Concerned parents from both camps were filmed chanting and holding signs against the decision to keep the books in school libraries.
Some of the titles concerned parents are coming together to object to include Push, The Lovely Bones, This Book Is Gay and Flamer – all titles that confront rape, explicit sex and sexuality.
Parents, many Arab-American, attended a Dearborn, Michigan school board meeting Thursday to voice displeasure with the sexually explicit and LGBTQ reading material their children have access to at the school system’s public libraries
A school board meeting was disrupted this week when hundreds of protestors denouncing books with LGBTQ content poured into the Dearborn Public Schools administration building
Hass Cash, a Dearborn resident, talks with a member of the Dearborn Police Department inside the Dearborn Schools Administrative Service Center
The meeting became so unruly that it was rescheduled for later in the week at a space that could accommodate more people
Community members held signs that voiced disapproval with the sorts of texts local children can check out of their schools’ libraries
The Republican candidate for Michigan attorney general Matthew Deperno attended the meeting and commented on the surprising united front between conservatives and Arabs.
‘I think you’ll find these are people with deeply held religious beliefs. We have to stand up for the First Amendment and people’s religious beliefs and I think you’re probably seeing a shift in the Republican Party,’ he said.
Local affiliate Fox 2 said the presence of the two groups ‘was a nod to the unexpected alliance of sorts between conservatives and many in the Arab American community as their interests overlap on this issue.’
The majority, according to the outlet, of those who attended the Thursday night school board meeting were Arabic.
Several of the books parents have asked to be banned from the Dearborn, Michigan public school system. Each of them depicts rape, homosexuality and sex and local parents have taken issue with their children’s access to the texts
One individual in attendance at the meeting expressed his support for how the GOP has been handling the issue by bolstering the rights of parents.
‘What the Republican Party has done, is they stood on this issue firmly and they stood with parents firmly. We’re waiting for Democrats counterparts to also stand with us on this issue,’ he said.
Another attendee slammed progressive Michigan congresswoman Rashida Tlaib, calling her ‘the only person that’s behind this….Do not vote for Rashida Tlaib!’
The audience reportedly cheered the criticism.
Some counter protestors who support a robust LGBTQ-centric curriculum spoke at the meeting as well. Several of them worked within the school sytem
Dylan Wegela, a teacher at a Dearborn high school, holds the Progress Pride Flag during a Dearborn Public Schools board meeting inside Stout Middle School in Dearborn on Thursday, Oct. 13, 2022
Arab Americans, of whom there is a significant population in Dearborn, Michigan, made up the majority of protestors. Some conservative parents joined as well to form an unlikely political union
Hundreds of protestors descended upon the meeting, such that the original Monday location had to be changed when the board reconvened Thursday to accommodate the numbers
Some counter protestors said they were themselves LGBTQ youths at public schools who would have liked to know about the resources (including literature) currently available to students when they were young
David Dulio, a political science professor at Oakland University, said, ‘Politics can make strange bedfellows, and this wouldn’t be the first time we’ve seen this.

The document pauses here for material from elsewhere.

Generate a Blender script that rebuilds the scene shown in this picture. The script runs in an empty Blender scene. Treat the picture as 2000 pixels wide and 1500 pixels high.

‘I could definitely see this issue and this alliance pushing Arab American turnout up simply because that community is now energized.’
He added that he believes the union will be short lived given the conservative faction’s general support for former President Donald Trump’s so-called Muslim ban.
At a previous iteration of the school board meeting held earlier in the week, also in Dearborn, a separate batch of protestors carried signs that read, ‘Keep your porno books to yourself,’ ‘If democracy matters, we’re the majority,’ and ‘Protect the children.’
School board members were shouted over and booed when attendees were told their public comments would be limited to three minutes.
According to the Washington Post, local Muslim leaders had encouraged people to attend the meeting to oppose the presence of LGBTQ books in public schools.
‘Some of those books promote pornography. Some of them promote homosexuality. We don’t need this,’ prominent Muslim leader Iman Sayed Hassan Al-Qazwini told the Detroit Free Press.
Prior to the school board meeting, the district released a new policy that allows parents to block their school-aged children from checking certain items out of the library or prevent them entirely from using the district’s library.